In 1930, in front of the entrance to Caffè Torino, a brass bas-relief depicting a bull (the city’s symbol) was placed. Traditionally, stepping on the bull’s testicles with one foot is believed to bring good luck: that area of the bull is indeed particularly worn.

Cannon Shots in Piazza San Carlo

During the siege of Turin in 1706, the French attacked the city for many weeks. Turin resisted and ultimately emerged victorious. However, it bore several scars and marks.

Some of the most evident (and hidden) ones can be found right in Piazza San Carlo.

San Carlo cofee

To bring Turin to its knees, the French also used cannons. Despite firing from outside the city walls, some projectiles landed in Piazza San Carlo. Fortunately for history and art, they didn’t damage the buildings; instead, they remained in the square until today, adding to the charm of this place.

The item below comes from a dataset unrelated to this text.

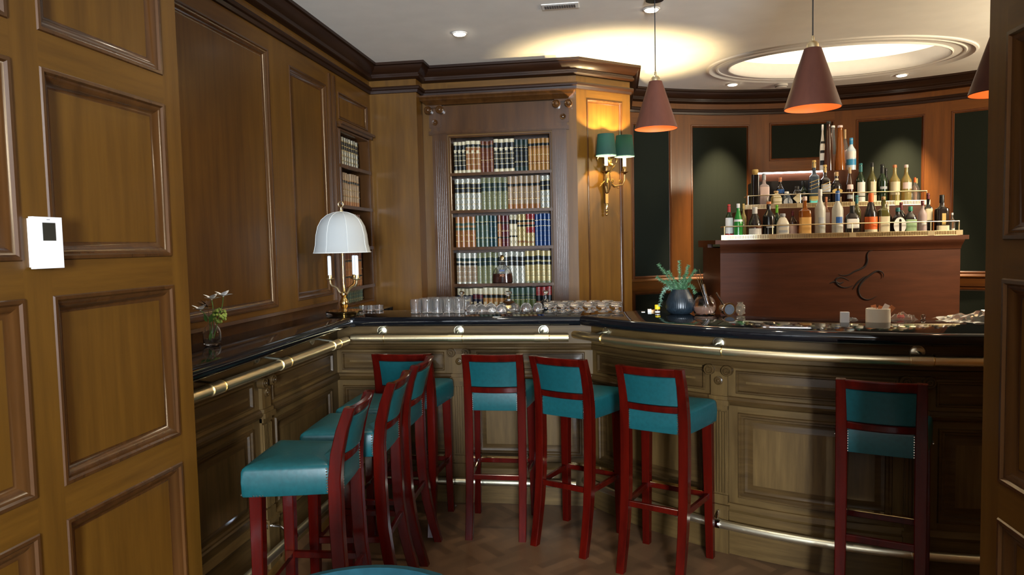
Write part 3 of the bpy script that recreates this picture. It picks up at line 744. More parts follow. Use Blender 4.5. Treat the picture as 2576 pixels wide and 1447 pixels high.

Where? Well, stand near the two twin churches and face them directly. Now shift your gaze to the left portico. In the seventh arch of the portico (counting from the corner), you can see one of the cannon shots that reached the square. By carefully observing that area of the building, you might spot others near the windows on the upper floors (not always visible, as sometimes open shutters conceal them).